Teori interaksi simbolik lebih banyak digunakan untuk menganalisa perilaku antar individu dalam berinteraksi dengan orang lain. Teori ini lebih bersifat mikro (individu), dimana individu tersebut merupakan agen yang aktif dalam peran merubah perilakunya sendiri. Dalam melakukan sebuah need assesment atau pelayanan kepada klien, seorang pekerja sosial bisa menggunakan teori ini untuk menggali lebih dalam tentang apa yang dibutuhkan klien sehingga dengan mudah akan dicarikan pemecahan terhadap permasalahan atau kebutuhan dari klien tersebut.

Contoh Kasus dan Solusinya Teori Interaksi Simbolik
Penyandang cacat. Umumnya penyandang cacat mudah emosi, mider dan tertutup. Suatu masalah sosial utama yang dihadapi orang cacat bahwa mereka itu ‘abnormal’ dalam tingkat yang sedemikian jelasnya sehingga orang lain tidak merasa enak untuk berinteraksi dengan mereka atau tidak mampu berinteraksi dengan mereka sedemikian rupa sehingga cacat itu sendiri tidak menjadi pokok penting dalam interaksi itu.
Sebuah stigma adalah sifat apa saja yang sangat jelas dan diandaikan mempunyai pengaruh yang besar terhadap kepribadian individu sehingga individu itu tidak mampu untuk bertindak menurut cara yang biasa.

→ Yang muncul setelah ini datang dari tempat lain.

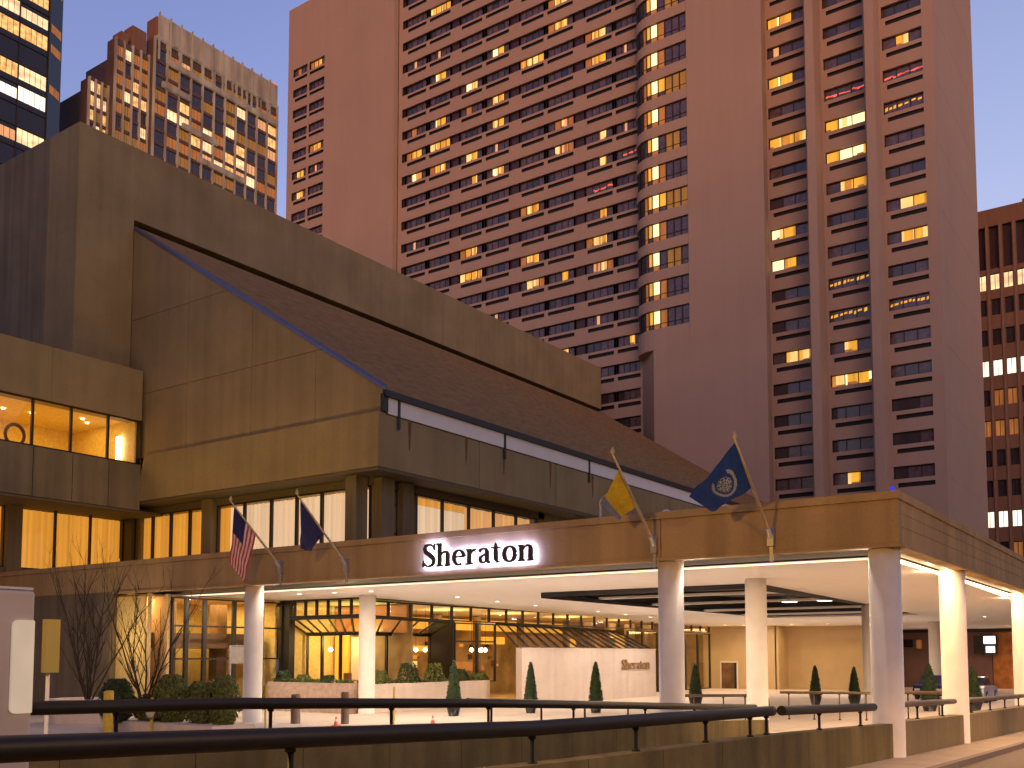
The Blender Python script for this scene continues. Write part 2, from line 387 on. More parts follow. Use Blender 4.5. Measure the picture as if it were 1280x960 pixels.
# curved corner bay
arc = []
for i in range(9):
    t = pi - (pi/2)*i/8
    arc.append((-44.2+2.7*cos(t), 90.05-2.55*sin(t)))
arc.append((-40.22, 87.5))
def inset(poly, d):
    out = []
    for i, (x, y) in enumerate(poly):
        x0, y0 = poly[max(i-1, 0)]; x1, y1 = poly[min(i+1, len(poly)-1)]
        L = math.hypot(x1-x0, y1-y0); out.append((x-(y1-y0)/L*d*-1*-1, y+(x1-x0)/L*d))
    return out
arc_in = inset(arc, .22)
bayband = MB()
k = 0; zs = []
zz = 35.3
while zz < TOP: zs.append(zz); zz += 3.01
prev = zb
for z0 in zs:                                # spandrel ring from prev to z0, glass z0..z0+1.75
    poly = arc+[(-40.22, 90.3), (-46.9, 90.3)]
    bayband.prism(poly[::1], prev, z0, 'tower'); prev = z0+1.95
bayband.build('bay_spandrel', tower)
bay_states = {}
for fi, z0 in enumerate(zs):
    g = MB(); z1 = z0+1.95
    lit_r = ['lit_dim', 'lit_dim', 'lit_gold', 'pane_b'][(fi*7) % 4]
    for i in range(len(arc_in)-1):
        a, b = arc_in[i], arc_in[i+1]
        n = 5 if i == len(arc_in)-2 else 1
        for j in range(n):
            p = (a[0]+(b[0]-a[0])*j/n, a[1]+(b[1]-a[1])*j/n); q = (a[0]+(b[0]-a[0])*(j+1)/n, a[1]+(b[1]-a[1])*(j+1)/n)
            mat = 'pane_blue' if i < 4 else ('pane' if i < 6 else 'pane_b')
            rb = random.Random(fi*17+3)
            style = ['A', 'A', 'B', 'A', 'C', 'A', 'B', 'A', 'C'][fi % 9]
            if i == 5: mat = 'pane_b'
            if i == 6: mat = 'lit_dim' if style != 'B' else 'pane_b'
            if i == 7: mat = 'lit_gold'
            if i == 8: mat = {'A': ['lit_white', 'lit_dim', 'pane_b', 'pane_b', 'pane_b'], 'B': ['lit_white', 'pane_b', 'lit_faint', 'lit_faint', 'pane_b'], 'C': ['lit_white', 'lit_gold', 'lit_faint', 'lit_faint', 'lit_faint']}[style][j]
            if mat in ('lit_white', 'lit_gold'):
                g.face([(p[0], p[1], z0), (q[0], q[1], z0), (q[0], q[1], z0+.55), (p[0], p[1], z0+.55)], 'pane_b' if mat != 'lit_white' else 'lit_dim')
                g.face([(p[0], p[1], z0+.55), (q[0], q[1], z0+.55), (q[0], q[1], z1), (p[0], p[1], z1)], mat)
            else: g.face([(p[0], p[1], z0), (q[0], q[1], z0), (q[0], q[1], z1), (p[0], p[1], z1)], mat)
            g.box((q[0]-.04, q[1]-.12, z0), (q[0]+.04, q[1]+.02, z1), 'frame')
    for a, b in zip(arc_in, arc_in[1:]):
        for zq in (z0+.03, z0+.55, z1-.05): g.tube([(a[0], a[1]-.03, zq), (b[0], b[1]-.03, zq)], .035, 'frame', 4, False)
    g.build('bay_window', tower)
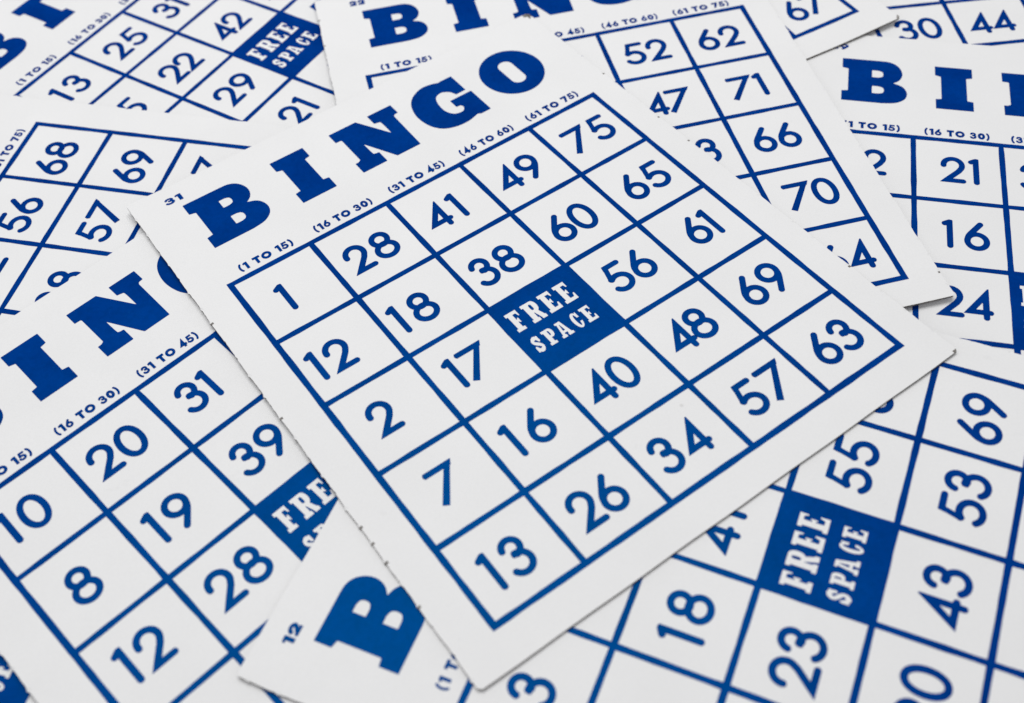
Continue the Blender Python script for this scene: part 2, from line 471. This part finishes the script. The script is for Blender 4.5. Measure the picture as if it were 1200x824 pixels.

Apapun sumber stigma itu, kesulitan interaksi yang dihadapi orang cacat jelas sekali. Orang yang tidak cacat diasumsikan mampu, kecuali kalau mereka memperlihatkan ketidakmampuannya, tetapi orang cacat diasumsikan tidak mampu (pada umumnya atau dalam hal tertentu) kecuali kalau mampu membuktikan kemampuannya. Jadi masalah utama dan mungkin yang paling penting bagi orang cacat adalah mengatasi asumsi negatif yang diberikan orang lain dengan memperlihatkan bahwa kecuali yang berhubungan dengan anggota badannya yang cacat itu, dia mampu berinteraksi secara normal dengan orang lain dan mengalami emosi, kebutuhan dan kepentingan secara penuh sebagai manusia yang mampu.
Solusi yang diberikan adalah kita harus terus memotivasi orang-orang yang keterbatasan secara fisik (cacat) agar mereka bisa berinteraksi secara normal dengan orang lain. Selain itu, dapat pula dikembangkan kemampuan-kemampuan lain yang dimiliki orang cacat tersebut. Peran dominan orang tua sebagai motivator sangat diperlukan. Tumbuhkan perasaan percaya diri terhadap kemampuan anaknya yang cacat sejak dini. He Ah Lee, seorang pianis cacat yang memiliki kaki dan tangan berjari tiga dari Korea telah membuktikan dirinya mampu dan piawai memainkan piano dengan begitu indahnya. Gola Gong, salah seorang penulis dari Banten yang hanya memiliki satu tangan pun membuktikan kemampuannya. Buku-bukunya pun sudah banyak yang diterbitkan. Sebagai orang tua, pada awalnya memang sangat sulit menerima kenyataan bahwa anaknya tidak sempurna. Tetapi jika berlarut dalam kesedihan dan tidak bangkit maka hal ini akan membentuk karakter dan kepribadian sang anak di masa depan. Oleh karena itu, peran orang tua sangat diperlukan dalam pembentukan karakter dan kepribadian anak.
Selain itu, panti sosial-panti sosial untuk orang cacat pun sudah banyak. Fungsinya salah satunya adalah untuk memberdayakan orang cacat tersebut agar mereka mampu hidup secara normal ditengah-tengah masyarakat. Seperti yang telah dikatakan di atas, motivasi untuk membagun kepercayan orang cacat harus terus diberikan agar orang cacat mampu mengatasi asumsi negatif yang diberikan oleh orang lain terhadap dirinya.

Sumber Pustaka
Johnson, Doyle Paul. (1986). Teori Sosiologi Klasik dan Modern Jilid II; Diindonesiakan oleh Robert M.Z. Lawang. Jakarta : Gramedia
Robbins, Susan P., Pranab Chatterjee, Edward R. Canda. (2006). Contemporary Human Behavior Theory; Critical Perspective for Social Work; Second Edition. United States of America : Pearson Education Inc.
Wagiyo, dkk. (2007). Teori Sosiologi Modern. Jakarta : Universitas Terbuka
Zastrow, Charles H., Karen K. Kirst-Ashman. (2004). Understanding Human Behavior And The Sosial Environment; Sixth Edition. United State of America : Thomson Learning, Inc.